Die Waldheim-Affäre ist das Sinnbild. Sinnbild für den Postnazismus und für den Opfermythos, nach dem die Österreicher:innen keine Schuld am Nationalsozialismus hätten. Sinnbild dafür, wie egal es einem Großteil der Bevölkerung ist und dafür, dass immer nur ein kleiner Teil, vor allem Jüdinnen und Juden, sowie Intellektuelle, gegen den postnazistischen Status Quo angekämpft haben, ankämpfen und ankämpfen werden. Und gegen den Opfermythos, denn dass Österreicher:innen nur 8% der Bevölkerung des “deutschen Reiches” ausmachten, aber 70% von Eichmanns Stab, sowie 14% der SS-Angehörigen Österreicher waren, wie auch 40% des KZ-Personals, und sie damit überrepräsentiert in der Nationalsozialistischen Mordmaschinerie waren, wird konstant ausgeklammert. Die Geschichte ist nämlich des Öfteren nur so wahr, wie man sich an sie erinnert.
Gleichzeitig markiert die Waldheim-Affäre den Anfang vom Ende des Opfermythos. Heutzutage ist dieser immerhin kein totaler Konsens mehr, wie es bis in die 1990er Jahre der Fall war. Jedoch stimmen im Jahr 2024 immer noch ganze 43% der Alpenbewohner:innen der großen Geschichtslüge zu – eben die besonders Wiffen.

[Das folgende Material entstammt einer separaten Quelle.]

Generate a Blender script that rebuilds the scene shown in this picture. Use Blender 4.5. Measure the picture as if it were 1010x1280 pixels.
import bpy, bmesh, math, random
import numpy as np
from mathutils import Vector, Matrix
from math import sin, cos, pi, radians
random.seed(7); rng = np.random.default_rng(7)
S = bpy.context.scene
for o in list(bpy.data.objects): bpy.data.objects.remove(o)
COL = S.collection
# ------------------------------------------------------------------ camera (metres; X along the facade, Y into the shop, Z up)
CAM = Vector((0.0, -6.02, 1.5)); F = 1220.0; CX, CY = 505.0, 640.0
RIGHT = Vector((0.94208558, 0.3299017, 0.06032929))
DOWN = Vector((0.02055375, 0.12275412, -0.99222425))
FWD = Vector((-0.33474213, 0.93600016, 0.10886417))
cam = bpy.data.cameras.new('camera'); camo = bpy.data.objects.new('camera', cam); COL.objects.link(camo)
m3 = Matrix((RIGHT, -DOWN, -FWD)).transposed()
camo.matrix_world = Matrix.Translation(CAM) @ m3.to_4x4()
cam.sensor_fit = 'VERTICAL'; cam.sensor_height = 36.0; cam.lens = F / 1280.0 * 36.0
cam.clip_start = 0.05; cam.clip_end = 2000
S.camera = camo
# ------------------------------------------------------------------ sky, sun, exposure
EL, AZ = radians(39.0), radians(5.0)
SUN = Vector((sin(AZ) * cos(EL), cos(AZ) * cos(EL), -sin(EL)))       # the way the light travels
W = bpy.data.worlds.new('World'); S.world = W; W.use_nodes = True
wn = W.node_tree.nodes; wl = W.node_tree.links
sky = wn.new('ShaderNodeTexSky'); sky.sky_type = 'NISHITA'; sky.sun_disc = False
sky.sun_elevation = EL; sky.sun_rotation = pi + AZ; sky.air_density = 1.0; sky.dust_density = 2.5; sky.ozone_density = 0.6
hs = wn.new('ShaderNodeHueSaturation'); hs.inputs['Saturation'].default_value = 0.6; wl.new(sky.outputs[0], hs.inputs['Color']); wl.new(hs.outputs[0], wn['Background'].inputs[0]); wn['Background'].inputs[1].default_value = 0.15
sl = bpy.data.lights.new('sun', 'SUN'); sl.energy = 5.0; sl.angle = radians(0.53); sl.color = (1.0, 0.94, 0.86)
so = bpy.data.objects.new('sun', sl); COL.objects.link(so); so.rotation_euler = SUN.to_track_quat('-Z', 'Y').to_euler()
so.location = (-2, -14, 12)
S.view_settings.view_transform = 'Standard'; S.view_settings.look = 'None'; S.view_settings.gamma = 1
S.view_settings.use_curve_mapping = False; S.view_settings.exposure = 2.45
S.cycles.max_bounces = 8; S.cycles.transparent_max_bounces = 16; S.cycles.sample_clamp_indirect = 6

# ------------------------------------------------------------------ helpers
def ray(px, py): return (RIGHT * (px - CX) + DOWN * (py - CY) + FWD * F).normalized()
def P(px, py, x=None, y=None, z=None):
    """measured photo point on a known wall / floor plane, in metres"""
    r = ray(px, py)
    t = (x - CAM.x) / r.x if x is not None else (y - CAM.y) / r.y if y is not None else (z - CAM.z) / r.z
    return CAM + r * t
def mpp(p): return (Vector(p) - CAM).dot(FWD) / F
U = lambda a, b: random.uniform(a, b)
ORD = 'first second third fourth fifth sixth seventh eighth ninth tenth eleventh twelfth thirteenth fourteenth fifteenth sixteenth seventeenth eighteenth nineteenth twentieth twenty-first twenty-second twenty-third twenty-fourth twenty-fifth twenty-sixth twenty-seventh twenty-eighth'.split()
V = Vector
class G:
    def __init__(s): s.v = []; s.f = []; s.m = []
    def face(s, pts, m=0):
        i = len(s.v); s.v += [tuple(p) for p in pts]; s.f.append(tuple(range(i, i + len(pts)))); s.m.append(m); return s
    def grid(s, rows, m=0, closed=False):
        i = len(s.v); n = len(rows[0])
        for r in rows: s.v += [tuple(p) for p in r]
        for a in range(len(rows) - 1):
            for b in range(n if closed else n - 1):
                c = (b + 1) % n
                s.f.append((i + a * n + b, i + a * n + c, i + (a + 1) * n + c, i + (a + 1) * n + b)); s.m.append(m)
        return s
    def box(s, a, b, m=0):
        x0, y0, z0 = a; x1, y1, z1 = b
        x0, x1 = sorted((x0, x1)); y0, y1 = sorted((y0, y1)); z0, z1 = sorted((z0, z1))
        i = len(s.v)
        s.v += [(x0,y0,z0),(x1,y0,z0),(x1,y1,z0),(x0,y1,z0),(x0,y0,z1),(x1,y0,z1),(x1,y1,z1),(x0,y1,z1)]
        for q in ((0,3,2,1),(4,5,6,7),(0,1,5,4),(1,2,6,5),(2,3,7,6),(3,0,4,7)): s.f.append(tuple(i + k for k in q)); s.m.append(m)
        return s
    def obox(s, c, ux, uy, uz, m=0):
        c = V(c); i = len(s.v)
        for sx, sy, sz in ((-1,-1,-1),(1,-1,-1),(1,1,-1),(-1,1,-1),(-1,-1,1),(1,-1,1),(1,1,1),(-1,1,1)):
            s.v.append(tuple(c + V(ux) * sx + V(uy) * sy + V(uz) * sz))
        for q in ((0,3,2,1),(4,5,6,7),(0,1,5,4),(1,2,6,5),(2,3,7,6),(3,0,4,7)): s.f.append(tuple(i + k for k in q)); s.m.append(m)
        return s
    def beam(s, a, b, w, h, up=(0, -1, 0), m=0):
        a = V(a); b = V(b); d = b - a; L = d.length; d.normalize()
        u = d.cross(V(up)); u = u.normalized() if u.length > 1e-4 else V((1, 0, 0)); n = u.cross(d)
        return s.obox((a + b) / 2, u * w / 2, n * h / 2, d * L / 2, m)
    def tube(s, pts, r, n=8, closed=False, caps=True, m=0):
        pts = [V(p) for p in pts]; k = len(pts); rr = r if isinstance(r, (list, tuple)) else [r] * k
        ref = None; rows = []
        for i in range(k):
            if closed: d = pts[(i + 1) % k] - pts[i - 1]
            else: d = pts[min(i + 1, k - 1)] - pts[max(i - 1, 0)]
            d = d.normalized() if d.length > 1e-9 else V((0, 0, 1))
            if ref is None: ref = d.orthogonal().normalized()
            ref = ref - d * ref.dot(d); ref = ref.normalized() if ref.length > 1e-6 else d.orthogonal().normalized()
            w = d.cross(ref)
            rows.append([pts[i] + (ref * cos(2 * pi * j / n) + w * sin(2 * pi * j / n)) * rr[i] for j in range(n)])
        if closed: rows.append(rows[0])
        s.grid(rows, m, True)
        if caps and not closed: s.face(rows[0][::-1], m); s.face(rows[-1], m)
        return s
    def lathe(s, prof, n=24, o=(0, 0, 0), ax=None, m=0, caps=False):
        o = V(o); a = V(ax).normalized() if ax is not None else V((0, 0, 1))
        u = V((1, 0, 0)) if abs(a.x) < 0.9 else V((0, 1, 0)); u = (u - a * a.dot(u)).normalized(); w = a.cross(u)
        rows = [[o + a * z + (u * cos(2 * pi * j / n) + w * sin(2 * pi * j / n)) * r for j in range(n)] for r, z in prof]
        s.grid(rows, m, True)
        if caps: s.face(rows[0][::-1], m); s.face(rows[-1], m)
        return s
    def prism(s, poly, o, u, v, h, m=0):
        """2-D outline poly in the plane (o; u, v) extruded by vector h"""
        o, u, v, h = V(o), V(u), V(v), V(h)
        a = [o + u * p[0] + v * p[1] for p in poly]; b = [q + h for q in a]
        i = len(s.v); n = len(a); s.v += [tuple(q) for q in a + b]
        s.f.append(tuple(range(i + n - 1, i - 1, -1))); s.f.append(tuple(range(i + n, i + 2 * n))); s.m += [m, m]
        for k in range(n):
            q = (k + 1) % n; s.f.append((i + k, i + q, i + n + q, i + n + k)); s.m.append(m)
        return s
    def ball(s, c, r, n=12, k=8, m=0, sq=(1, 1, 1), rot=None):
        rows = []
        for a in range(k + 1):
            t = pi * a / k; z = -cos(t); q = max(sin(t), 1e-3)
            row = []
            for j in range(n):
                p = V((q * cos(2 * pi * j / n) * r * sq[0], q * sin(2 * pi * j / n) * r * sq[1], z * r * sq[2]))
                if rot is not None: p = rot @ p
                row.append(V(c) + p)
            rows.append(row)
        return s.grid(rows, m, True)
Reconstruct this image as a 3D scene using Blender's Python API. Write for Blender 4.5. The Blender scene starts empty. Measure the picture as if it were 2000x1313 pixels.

Entnazifiziert euch endlich!
Das hier ist kein Artikel über die FPÖ. Die FPÖ und ihre Untragbarkeit wurde zur Genüge diskutiert. Wir müssen den Diskurs größer denken. Es geht nicht (nur) um eine Partei, es geht um eine Mehrheit in der Bevölkerung, die diese Partei zur stimmenstärksten gewählt hat. Es geht auch darum, dass sich ein Großteil der ÖVP-wählenden Bevölkerung nicht daran stört, wenn Rechtsextreme an der Macht sind oder dies sogar gutheißt. Wir müssen den Diskurs also auf eine Bevölkerung schieben, die sich nie entnazifiziert hat und die nie entnazifiziert wurde. Die „ehemaligen“ Nazis haben in der zweiten Republik ein Schlaraffenland vorgefunden, in dem vielen eine Karriere hingelegen konnten, die sich gewaschen hat. Frei und (fast immer) ohne strafrechtliche Verfolgung. Denn wenn es zu Anklagen kam, wurden die meisten freigesprochen. Das Problem der FPÖ muss als ein gesamtgesellschaftliches betrachtet werden. Daher müssen wir über jene reden, die die Rechtsextremen gewählt haben. Dieser Diskurs muss ohne Infantilisierung und Paternalisierung geführt werden. Wir müssen die rechten Tirolerlieder-Österreicher:innen als das sehen, was sie sind: Das Produkt einer Gesellschaft, die nie holistisch ihre faschistische Vergangenheit aufgearbeitet hat. Wir dürfen nicht mit dem Finger auf Einzelne zeigen (außer es sind ganz arge Nazis), sondern aus der Geschichte heraus verstehen, dass diese Individuen ein Produkt eines Systems sind, in dem sie gedeihen und sich formieren können. Der Deutschnationalismus und der (Post-)Nazismus sind Grundsteine der zweiten Republik, die es zu zerschlagen gilt. Sie müssen allgegenwärtig, omnipräsent und die Gesellschaft durchdringend verstanden werden. Erst dann haben wir eine Erklärung. Eine Erklärung ist aber immer noch keine Lösung.